Monday, January 10, 2022

First-person narrators – unreliable, delusional, or just plain bad

It seems as if almost all the novels I read these days are narrated in the first person by flawed characters whose motives, morals, perceptions, or grip on reality are seriously subject to question. These narrators are out to manipulate you, the reader, even as they delude themselves. You get to see their world through their eyes, but sometimes you get to see right through them to what they want to conceal or are themselves unwilling to acknowledge. That's an effect that can really only be achieved in literature.

The Good Soldier
Ford Madox Ford

This is considered the archetype in the genre of unreliable narrator novels, and its reputation is deserved, although the characters are pretty consistently unlikeable and unsympathetic– especially its very unreliable narrator, John Dowell.

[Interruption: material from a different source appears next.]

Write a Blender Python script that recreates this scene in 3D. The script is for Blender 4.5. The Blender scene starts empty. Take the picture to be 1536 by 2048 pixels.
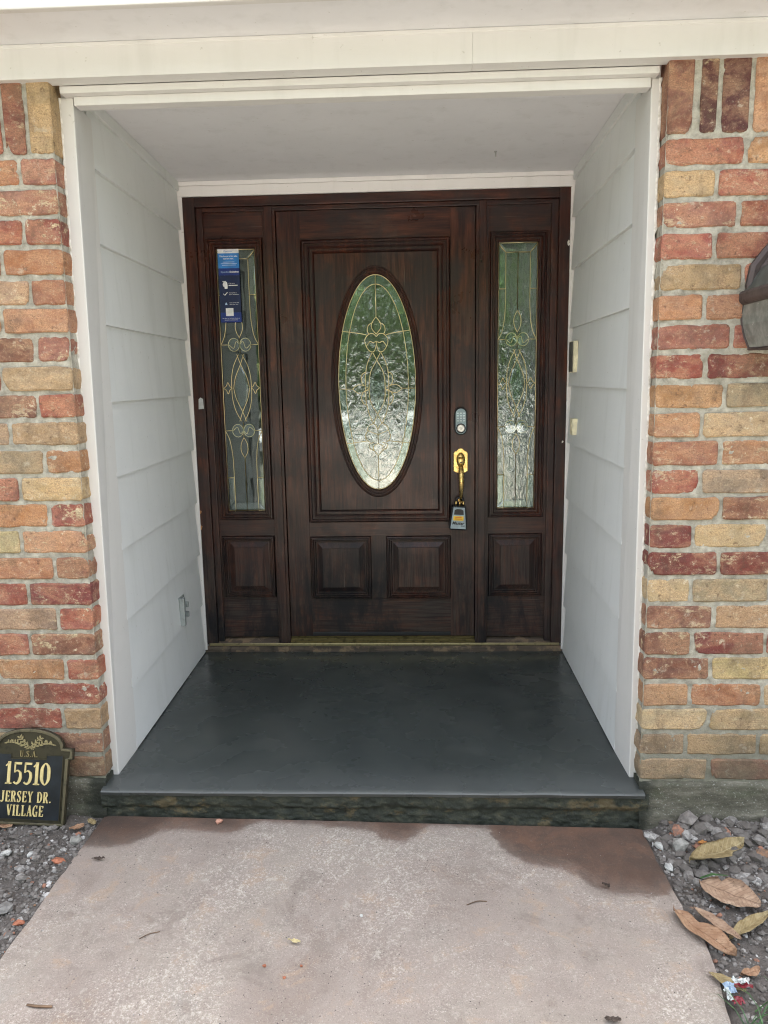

I'm not sure I can recommend it.

Good Behaviour
Molly Keane

Good Behaviour is a dark comedy in the grand tradition of novels about aristocratic families in decline, living off their creditors and the loyalty– or desperation– of the help, whose wages are chronically in arrears. Because the story begins at the end, it's not really a spoiler to say that the novel opens with our narrator Aroon St. Charles having just murdered (maybe!) her mother with (hmm) rabbit quenelles. The rest of the book fills in the back story. Aroon appears to be a blend of deep cynicism and piteous self-deception. I'm not sure the two are compatible, which leads me to believe that Aroon may be having us on about the self-deception. In that case she is even more cynical than I thought. Read it and tell me what you think.

A Pale View of Hills
Kazuo Ishiguro

Ishiguro's first novel is one of his very best, chilling and dreamlike, a ghost story of sorts. I plan to read it again soon and report back.

Bina: A Novel in Warnings
Anakana Schofield

This extraordinary novel– or is it a book-length poem?– deserves its own blog post. And its narrator, Bina, is deserving of better adjectives than "unreliable, delusional, or just plain bad." She's angry, confused and possibly suffering from incipient dementia, virtuous, and utterly delightful... anything but unreliable. More coming soon.